Advances in amine-based absorption solvent engineering: Co-solvent strategies toward low-energy post-combustion CO₂ capture
Seyed Ahmadreza Amirsadat, Ahmad Azari, Ali Valizadeh
Abstract
• Co-solvents improve CO₂ capture efficiency in amine-based solvent systems. • Energy demand for CO₂ desorption is reduced with co-solvents being applied. • The absorption rate and degradation of solvents should be investigated. • Nanofluids and rotating packed beds improve CO₂ mass transfer efficiently. • Future research focuses on capture solvent development and process intensification. The continuous rise in anthropogenic CO₂ emissions from fossil fuel combustion underscores the urgency of developing efficient carbon capture technologies. Among various methods, post-combustion CO₂ capture using amine-based solvents remains the most mature and industrially viable.
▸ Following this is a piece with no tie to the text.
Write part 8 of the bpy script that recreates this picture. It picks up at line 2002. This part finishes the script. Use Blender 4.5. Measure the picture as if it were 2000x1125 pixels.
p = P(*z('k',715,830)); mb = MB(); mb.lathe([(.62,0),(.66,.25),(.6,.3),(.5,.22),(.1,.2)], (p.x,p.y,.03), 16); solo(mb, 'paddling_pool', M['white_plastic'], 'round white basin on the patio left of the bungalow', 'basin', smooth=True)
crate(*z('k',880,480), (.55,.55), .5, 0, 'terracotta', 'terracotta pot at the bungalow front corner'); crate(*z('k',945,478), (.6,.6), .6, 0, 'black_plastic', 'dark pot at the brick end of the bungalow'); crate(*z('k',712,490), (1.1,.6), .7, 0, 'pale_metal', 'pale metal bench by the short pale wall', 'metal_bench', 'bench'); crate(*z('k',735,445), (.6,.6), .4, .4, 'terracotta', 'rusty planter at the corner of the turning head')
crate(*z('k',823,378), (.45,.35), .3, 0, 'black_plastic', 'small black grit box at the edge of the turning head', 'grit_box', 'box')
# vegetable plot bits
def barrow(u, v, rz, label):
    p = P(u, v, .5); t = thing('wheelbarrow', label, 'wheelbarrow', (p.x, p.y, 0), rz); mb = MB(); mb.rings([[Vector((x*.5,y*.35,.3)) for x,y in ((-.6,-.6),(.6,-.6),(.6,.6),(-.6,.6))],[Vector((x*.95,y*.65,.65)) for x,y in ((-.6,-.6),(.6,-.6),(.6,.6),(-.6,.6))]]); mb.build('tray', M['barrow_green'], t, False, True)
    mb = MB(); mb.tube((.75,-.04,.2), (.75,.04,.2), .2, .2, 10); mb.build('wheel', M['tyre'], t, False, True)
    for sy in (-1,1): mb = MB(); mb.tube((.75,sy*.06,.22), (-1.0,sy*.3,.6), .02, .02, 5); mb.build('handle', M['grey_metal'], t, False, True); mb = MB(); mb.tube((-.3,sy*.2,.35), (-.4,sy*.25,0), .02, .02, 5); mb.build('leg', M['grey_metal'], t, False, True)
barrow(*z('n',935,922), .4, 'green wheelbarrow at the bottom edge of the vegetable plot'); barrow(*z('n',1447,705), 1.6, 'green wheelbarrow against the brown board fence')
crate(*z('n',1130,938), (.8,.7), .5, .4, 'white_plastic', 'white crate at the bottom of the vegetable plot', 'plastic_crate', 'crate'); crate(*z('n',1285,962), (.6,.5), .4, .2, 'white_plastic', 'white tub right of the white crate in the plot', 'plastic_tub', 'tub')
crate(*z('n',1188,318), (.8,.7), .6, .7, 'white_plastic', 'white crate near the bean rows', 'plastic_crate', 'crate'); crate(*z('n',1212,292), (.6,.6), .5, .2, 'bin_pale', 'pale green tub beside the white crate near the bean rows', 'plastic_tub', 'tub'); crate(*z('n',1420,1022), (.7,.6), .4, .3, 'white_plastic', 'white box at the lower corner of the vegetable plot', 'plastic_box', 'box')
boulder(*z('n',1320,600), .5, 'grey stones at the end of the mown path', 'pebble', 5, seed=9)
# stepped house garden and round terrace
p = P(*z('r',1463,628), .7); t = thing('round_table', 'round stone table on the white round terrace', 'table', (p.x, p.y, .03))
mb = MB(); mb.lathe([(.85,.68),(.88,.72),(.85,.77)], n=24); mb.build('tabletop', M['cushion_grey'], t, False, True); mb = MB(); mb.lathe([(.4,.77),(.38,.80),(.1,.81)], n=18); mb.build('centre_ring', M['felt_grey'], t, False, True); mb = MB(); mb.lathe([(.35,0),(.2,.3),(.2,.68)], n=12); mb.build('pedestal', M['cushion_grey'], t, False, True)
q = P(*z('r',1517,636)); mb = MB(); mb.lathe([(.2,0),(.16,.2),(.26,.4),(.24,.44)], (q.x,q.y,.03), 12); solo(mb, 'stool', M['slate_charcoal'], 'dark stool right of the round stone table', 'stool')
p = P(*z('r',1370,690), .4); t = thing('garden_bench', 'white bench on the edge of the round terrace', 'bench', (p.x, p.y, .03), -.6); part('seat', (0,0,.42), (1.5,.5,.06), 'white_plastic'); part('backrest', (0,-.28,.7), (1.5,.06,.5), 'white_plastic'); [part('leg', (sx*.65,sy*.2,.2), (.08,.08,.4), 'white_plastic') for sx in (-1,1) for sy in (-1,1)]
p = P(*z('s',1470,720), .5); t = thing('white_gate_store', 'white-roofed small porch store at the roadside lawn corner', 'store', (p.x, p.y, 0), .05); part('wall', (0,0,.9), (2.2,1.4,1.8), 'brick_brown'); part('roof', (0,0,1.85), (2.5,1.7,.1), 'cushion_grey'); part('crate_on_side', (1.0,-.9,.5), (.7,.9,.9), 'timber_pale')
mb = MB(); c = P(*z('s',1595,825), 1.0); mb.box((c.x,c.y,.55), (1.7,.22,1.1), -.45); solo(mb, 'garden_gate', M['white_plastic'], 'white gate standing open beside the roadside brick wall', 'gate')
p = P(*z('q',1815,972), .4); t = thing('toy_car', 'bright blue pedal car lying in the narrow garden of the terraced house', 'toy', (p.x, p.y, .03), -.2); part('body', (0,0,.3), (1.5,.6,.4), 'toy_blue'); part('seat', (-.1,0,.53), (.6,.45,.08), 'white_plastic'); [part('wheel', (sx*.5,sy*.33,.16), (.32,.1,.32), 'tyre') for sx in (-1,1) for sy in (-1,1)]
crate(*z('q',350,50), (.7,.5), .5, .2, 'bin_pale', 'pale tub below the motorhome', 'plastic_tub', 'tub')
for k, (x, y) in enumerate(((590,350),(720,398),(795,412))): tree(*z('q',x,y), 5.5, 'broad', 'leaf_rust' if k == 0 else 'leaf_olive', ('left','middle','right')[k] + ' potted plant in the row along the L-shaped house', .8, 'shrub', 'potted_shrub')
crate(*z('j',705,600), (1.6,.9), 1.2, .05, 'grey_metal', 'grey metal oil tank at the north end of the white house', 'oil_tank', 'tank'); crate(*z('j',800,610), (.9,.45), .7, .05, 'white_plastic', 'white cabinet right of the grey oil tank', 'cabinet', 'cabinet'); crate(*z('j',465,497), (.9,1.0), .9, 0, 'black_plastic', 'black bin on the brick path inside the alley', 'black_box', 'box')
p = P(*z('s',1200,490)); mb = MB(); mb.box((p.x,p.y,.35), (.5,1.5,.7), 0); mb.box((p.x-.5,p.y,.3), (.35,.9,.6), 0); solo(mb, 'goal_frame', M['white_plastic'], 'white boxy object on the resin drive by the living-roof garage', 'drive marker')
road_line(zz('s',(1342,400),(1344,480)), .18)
However, conventional aqueous-amine systems suffer from high regeneration energy demands, solvent degradation, and operational challenges. This study systematically reviews recent advances in amine-based solvents and co-solvent formulations designed to enhance absorption efficiency and reduce energy consumption. The discussion covers (i) thermodynamic and kinetic fundamentals of amine–CO₂ interactions, (ii) the effects of co-solvent addition on viscosity, mass transfer, and thermal stability, and (iii) the influence of operating parameters on cyclic capacity and regeneration energy. Emerging classes such as water-lean, biphasic, and nanoparticle-enhanced systems are critically compared based on their absorption kinetics, desorption enthalpy, and stability under cyclic operation. Bibliometric analysis is used to map the evolution of research trends in solvent engineering. The review highlights that co-solvents such as glycols, sulfoxides, and glycol ethers can lower reboiler duty by up to 60% relative to aqueous monoethanolamine while maintaining comparable absorption performance. Remaining challenges include viscosity control, long-term solvent degradation, and scalability. Future research should focus on optimizing solvent composition, integrating process intensification techniques, and developing predictive models linking molecular structure to process performance.